INF-Inspektionsorte in der östlichen und zentralen Sowjetunion 1990
INF-Inspektionsorte in der westlichen Sowjetunion 1990

In dem Vertrag wurde festgelegt, dass beide Seiten weltweit sowohl ihre landgestützten Nuklearraketen mit kürzerer (500–1000 km) und mittlerer Reichweite (1000–5500 km) (doppelte Nulllösung) als auch deren Abschussvorrichtungen und Infrastruktur innerhalb von 3 Jahren vernichten und keine neuen herstellen. Zum Vertrag gehörte auch ein Memorandum of Understanding on Data, ein Protokoll über die Inspektionen und eines über die Zerstörung der Waffen. Der INF-Vertrag erfasste allerdings keine Kurzstreckenraketen mit Atomsprengköpfen, sogenannte Short-Range Nuclear Forces (SNF) mit einer Reichweite bis 500 km.

1988 wurde der Vertrag noch durch einige Dokumente ergänzt. Die USA mussten 846 und die Sowjetunion 1846 Raketen zerstören, die letzte Rakete wurde im Mai 1991 demontiert. Der Vertrag beinhaltete auch das Recht, die Einrichtungen des anderen Landes zu überprüfen. Am 27. September 1991 gab US-Präsident George Bush auch die Beseitigung aller bodengestützten nuklearen Kurzstreckenraketen (Short-Range Nuclear Forces), den Abzug aller taktischen Nuklearwaffen (Cruise Missiles) auf US-Kriegsschiffen und die Verringerung der Atombomben in Depots in Europa auf einige hundert bekannt.

Die Inspektionsrechte aus dem INF-Vertrag endeten am 31. Mai 2001. Der Kern des Vertrages ist zwar zeitlich unbegrenzt, allerdings haben beide Seiten das Recht, sich vom Vertrag zurückzuziehen. Der Vertrag wird als Durchbruch bei den Bemühungen um eine Abrüstung gesehen, da es sich um einen wirklichen Verzicht auf eine ganze Familie von Waffen handelt, erstmalig verbunden mit wirksamen Kontrollverfahren, und nicht nur Obergrenzen festgelegt wurden. 1991 hatte der START-Vertrag eine weitere Abrüstung zur Folge.

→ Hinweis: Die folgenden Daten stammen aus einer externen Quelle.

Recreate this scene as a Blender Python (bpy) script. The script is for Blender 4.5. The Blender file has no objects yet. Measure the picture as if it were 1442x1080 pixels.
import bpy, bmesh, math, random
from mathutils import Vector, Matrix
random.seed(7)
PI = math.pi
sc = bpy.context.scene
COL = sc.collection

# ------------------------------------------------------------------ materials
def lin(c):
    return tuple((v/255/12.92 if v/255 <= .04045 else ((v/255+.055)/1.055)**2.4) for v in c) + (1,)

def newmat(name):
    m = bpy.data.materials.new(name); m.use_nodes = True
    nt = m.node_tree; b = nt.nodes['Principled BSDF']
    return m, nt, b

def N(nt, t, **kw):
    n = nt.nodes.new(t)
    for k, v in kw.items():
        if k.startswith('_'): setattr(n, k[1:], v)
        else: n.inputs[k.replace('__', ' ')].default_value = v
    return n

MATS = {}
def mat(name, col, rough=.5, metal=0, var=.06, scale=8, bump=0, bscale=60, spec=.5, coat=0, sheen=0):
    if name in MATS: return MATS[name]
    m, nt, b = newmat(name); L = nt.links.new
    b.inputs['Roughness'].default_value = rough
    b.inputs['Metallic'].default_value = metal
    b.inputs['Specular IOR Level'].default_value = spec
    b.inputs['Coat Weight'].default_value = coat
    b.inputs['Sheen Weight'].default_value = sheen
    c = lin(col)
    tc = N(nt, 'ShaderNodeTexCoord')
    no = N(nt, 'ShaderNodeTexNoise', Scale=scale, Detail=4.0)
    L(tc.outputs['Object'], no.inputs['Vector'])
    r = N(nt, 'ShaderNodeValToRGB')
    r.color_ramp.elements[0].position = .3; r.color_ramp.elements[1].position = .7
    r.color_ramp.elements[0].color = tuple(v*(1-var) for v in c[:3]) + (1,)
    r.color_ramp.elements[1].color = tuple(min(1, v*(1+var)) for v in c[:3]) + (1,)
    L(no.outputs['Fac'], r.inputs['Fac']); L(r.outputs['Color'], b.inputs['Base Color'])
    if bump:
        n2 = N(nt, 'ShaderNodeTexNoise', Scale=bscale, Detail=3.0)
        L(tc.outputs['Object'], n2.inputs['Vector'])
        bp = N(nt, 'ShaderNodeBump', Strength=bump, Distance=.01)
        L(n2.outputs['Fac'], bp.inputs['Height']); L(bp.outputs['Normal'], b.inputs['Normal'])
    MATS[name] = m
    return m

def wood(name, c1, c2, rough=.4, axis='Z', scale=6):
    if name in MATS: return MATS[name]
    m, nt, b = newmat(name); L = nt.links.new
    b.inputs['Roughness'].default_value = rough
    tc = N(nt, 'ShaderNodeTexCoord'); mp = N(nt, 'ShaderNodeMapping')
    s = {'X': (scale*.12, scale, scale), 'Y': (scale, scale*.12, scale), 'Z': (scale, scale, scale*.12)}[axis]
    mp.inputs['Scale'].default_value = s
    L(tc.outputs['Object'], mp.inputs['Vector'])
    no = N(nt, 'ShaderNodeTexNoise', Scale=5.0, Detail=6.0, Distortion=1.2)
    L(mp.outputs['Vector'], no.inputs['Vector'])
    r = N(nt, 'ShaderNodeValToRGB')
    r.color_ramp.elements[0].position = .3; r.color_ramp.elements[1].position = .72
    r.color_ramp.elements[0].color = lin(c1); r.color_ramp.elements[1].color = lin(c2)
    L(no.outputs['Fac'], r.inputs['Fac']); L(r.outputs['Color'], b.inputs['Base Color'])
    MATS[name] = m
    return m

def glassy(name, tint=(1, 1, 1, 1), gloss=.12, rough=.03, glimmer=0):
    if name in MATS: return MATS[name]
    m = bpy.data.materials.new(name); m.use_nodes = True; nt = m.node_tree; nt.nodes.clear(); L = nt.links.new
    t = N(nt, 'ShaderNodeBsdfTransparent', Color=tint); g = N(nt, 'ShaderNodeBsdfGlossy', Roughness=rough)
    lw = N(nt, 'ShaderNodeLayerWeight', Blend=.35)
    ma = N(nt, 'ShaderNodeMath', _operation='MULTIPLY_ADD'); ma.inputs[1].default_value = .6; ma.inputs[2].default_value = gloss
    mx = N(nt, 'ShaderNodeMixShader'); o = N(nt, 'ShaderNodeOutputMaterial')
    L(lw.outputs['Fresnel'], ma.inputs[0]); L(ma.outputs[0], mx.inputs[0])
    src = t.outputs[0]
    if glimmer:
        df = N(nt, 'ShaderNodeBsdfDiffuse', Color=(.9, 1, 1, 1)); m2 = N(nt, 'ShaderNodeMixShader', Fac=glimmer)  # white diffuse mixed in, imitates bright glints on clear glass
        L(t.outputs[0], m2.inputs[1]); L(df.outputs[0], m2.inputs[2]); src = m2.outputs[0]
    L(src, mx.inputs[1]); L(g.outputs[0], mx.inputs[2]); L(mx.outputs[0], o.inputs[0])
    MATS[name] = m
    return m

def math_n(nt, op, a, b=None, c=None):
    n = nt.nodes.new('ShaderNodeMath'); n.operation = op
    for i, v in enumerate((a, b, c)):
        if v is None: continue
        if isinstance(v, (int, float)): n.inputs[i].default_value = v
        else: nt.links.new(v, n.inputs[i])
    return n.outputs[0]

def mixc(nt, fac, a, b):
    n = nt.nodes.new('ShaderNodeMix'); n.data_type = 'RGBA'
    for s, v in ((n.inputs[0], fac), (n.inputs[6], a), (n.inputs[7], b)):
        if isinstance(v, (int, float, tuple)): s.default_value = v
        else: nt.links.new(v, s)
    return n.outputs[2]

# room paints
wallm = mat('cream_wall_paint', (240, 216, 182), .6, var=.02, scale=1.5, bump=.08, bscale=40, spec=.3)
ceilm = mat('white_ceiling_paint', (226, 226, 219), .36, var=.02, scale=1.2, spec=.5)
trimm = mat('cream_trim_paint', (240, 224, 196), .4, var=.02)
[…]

Die Zukunft des INF-Vertrages erscheint indes fraglich. Wie Russlands Präsident Wladimir Putin am 10. Februar 2007 erklärte, dient der Vertrag angesichts der von den USA beabsichtigten Aufstellung von Teilen eines bodengestützten Raketenabwehrsystems in der Tschechischen Republik und Polen den russischen Sicherheitsinteressen nicht länger. Die amerikanischen Pläne gefährdeten die strategische Stabilität, was, wie der Chef des Generalstabs der russischen Streitkräfte wenige Tage später ausführte, geeignete Gegenmaßnahmen erforderlich mache.